Curiosa claridade essa, a das Salamandras

ana rüsche
trecho inicial do rascunho, 11.11.09, 22h


Ando com travas. Finjo desembalar o barro como um deus, mas é falso.
Não possuo mais paciência dos que não têm nada a esperar. A massa era das boas,
terracota, usaria o torno. Não era exatamente uma idéia de vaso, era um oco, uma
forma primária, involuída, faltava essa generosidade como a terra, mas segurava
firme o delicado entre minhas mãos. A tarde segue quente. Cada vez mais rápida ia
se estendendo a massa, se expandindo e retraindo, espasmos minúsculos, guelras,
constelações, supernovas, estrelas cadentes, risque um desejo.
Muito mais tempo depois, ou talvez menos que isso, por pura
curiosidade, espiei ali dentro, naquele oco irreconhecível. Passava algo de incomum
– antevia os futuros com as mãos, bebês tão lindos, mares e algum sangue. Os traços
na superfície nunca eram mais estáticos, com a luz se refaziam, se moviam, se
delineavam abauladas. Era tudo muito estranho. Sonhava.
Senti um enjôo de algo horrível e não resisti: gritei meu mais profundo
segredo ali dentro.
O gargalo era estreito e conteve o grito. Mas, por um centésimo, a mão
me traiu, o vaso deslizou e espatifou-se na queda dura em mil pedaços. Agora minha
casa explodia meu grito, meu mais profundo segredo liberto esmigalhava-se pelas
paredes, retumbava e uivava, centelhas de terra moldadas, estrelas cadentes
pinicantes, eu tentava tapar as orelhas e não podia, não conseguia, me penetrava, me
penetrava. Durante tempos infindos, me debati pela cama, rasguei as pontas dos
lençóis frios, um animal a procura de ar, de água, uma pele macilenta, gelada. O uivo
perpassava meu choro, uma convulsão e enxergava tudo, tão claro, tão terrível.
Depois, veio um silêncio.

Um comentário:

  1. Ana, pela terceira vez começo meu comentário, por isso estou cada vez mais sucinta...

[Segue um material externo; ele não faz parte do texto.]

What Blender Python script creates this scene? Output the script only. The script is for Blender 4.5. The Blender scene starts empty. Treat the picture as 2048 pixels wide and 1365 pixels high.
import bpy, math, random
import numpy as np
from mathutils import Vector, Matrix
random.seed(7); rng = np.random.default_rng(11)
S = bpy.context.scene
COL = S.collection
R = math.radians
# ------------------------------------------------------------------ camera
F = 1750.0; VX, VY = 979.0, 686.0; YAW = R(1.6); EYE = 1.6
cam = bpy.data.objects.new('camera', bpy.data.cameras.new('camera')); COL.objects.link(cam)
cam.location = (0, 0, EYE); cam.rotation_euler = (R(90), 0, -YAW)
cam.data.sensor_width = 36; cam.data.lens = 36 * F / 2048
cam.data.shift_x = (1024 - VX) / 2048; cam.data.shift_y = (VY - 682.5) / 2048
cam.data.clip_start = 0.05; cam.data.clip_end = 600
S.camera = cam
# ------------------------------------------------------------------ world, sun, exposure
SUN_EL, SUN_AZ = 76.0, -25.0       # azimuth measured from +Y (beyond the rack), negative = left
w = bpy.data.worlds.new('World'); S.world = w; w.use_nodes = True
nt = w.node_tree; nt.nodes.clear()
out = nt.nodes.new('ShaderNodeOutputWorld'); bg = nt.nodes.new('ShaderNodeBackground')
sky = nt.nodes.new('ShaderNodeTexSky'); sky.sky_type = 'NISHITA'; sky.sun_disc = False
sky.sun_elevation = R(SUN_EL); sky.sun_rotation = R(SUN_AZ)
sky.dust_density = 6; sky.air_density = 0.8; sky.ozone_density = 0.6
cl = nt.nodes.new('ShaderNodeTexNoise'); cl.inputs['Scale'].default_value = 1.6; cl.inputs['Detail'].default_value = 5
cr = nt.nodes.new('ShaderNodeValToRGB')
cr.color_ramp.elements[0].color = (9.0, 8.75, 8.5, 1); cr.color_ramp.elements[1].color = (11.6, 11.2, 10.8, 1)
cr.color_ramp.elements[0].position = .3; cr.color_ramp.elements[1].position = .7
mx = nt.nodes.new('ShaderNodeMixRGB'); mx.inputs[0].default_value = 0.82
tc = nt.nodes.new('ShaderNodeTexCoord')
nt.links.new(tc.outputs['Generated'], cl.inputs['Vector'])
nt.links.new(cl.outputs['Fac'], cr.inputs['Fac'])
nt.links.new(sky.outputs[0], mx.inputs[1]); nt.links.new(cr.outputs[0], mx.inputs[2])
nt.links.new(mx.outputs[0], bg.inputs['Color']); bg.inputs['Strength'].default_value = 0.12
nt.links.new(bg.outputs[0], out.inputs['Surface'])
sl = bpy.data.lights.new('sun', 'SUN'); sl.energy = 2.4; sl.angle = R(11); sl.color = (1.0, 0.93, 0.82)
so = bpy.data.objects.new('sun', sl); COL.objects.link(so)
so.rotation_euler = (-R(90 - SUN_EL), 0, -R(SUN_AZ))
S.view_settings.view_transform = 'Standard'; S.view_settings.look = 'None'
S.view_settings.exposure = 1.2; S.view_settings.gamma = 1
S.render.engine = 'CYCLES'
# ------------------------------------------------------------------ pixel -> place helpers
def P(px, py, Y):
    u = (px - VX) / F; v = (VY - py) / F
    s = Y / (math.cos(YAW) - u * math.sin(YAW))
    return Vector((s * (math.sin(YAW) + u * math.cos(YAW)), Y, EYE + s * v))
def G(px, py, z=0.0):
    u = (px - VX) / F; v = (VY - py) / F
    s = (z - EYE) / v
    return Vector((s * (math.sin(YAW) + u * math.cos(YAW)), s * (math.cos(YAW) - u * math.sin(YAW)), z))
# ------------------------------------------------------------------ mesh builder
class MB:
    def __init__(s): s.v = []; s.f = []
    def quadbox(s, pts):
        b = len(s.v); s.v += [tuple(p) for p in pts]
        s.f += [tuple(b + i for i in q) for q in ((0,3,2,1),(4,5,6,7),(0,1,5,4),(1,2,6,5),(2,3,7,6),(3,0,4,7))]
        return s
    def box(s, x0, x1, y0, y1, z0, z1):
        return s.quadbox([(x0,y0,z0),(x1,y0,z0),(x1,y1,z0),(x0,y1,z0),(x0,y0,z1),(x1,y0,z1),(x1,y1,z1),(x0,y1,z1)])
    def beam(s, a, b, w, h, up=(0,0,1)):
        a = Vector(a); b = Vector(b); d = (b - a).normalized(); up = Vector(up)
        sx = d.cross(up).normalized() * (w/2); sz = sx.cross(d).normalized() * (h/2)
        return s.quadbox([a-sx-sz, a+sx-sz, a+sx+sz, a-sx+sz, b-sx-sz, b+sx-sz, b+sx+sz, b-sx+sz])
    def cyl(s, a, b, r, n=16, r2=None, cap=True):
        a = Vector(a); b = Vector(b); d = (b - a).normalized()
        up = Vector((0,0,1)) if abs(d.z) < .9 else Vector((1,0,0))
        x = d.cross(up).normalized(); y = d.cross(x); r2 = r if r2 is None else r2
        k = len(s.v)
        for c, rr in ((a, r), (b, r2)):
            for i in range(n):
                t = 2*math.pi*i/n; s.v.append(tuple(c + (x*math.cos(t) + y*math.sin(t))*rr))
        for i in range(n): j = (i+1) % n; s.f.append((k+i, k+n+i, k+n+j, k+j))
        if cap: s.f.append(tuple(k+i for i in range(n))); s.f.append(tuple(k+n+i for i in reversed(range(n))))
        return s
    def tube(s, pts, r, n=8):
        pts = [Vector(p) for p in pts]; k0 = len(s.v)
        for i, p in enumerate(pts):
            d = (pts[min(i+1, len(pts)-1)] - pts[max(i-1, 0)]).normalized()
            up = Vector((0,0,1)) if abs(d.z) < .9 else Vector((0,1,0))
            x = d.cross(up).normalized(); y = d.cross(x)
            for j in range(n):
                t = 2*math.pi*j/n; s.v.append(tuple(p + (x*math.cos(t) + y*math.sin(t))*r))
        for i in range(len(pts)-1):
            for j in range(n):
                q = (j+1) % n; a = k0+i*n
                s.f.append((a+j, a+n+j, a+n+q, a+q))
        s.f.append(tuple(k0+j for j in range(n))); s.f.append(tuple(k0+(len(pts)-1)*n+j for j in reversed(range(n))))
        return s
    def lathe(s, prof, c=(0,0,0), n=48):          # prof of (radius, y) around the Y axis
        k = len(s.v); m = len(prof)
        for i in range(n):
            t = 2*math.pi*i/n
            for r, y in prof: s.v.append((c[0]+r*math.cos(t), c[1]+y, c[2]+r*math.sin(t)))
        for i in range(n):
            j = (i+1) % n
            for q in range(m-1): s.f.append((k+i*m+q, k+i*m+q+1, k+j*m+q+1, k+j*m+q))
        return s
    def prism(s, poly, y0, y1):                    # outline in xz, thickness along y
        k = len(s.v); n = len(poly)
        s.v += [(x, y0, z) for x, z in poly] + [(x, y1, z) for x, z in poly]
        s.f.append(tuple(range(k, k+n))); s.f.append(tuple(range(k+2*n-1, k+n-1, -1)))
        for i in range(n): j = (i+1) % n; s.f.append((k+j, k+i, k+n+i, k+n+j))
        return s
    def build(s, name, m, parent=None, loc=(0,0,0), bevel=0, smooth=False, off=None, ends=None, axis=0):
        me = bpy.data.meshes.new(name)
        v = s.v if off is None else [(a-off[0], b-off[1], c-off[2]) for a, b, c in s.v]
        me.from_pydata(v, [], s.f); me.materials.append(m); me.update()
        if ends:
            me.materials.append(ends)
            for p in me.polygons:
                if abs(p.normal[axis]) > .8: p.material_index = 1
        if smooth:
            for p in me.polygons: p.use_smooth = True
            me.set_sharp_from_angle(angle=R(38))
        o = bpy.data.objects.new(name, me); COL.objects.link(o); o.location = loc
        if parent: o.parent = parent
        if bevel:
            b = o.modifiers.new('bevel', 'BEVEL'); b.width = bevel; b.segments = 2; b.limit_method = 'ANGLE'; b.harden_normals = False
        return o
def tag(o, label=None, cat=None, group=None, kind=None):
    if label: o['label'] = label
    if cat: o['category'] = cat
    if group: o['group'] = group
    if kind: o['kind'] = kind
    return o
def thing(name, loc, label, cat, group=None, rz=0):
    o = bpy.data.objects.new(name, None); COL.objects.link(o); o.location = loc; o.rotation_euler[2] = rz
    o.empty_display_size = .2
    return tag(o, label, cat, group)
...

    É difícil dar ao texto em progresso de um conhecido a autoridade devida, ficamos esperando que o autor molde o trabalho de acordo com nossas expectativas. Tentando interromper essa vontade de me intrometer, observo que gostei bastante do texto.

    Acho que, se comparado com Acordados, o conto mostra uma evolução na sua narrativa. A intensidade aqui é maior – parece que você está mais “dona da sua mão”, que o que você quer escrever e o que escreve de fato coincidem. Ainda há um estilo deslizante, um pouco caótico – talvez seja a sua própria “voz” como autora – mas aqui você não se furta de mergulhar mais intensamente em alguns temas. É interessante como há conflito entre a afirmação e a problematização de alguns “temas femininos” (as imagens aquáticas, barrentas afirmam uma coisa que o desconhecimento do próprio corpo da narradora nega)...

    Como leitora, o último parágrafo (ausente neste trecho) me parece conclusivo, ou seja, não fiquei esperando por um final além deste q vc já apresentou...Tecnicamente, penso q talvez apenas tirar uma ou duas palavras a cada parágrafo, fazer uma pequena limpeza, pudesse organizar a leitura e aumentar a intensidade dessa experiência.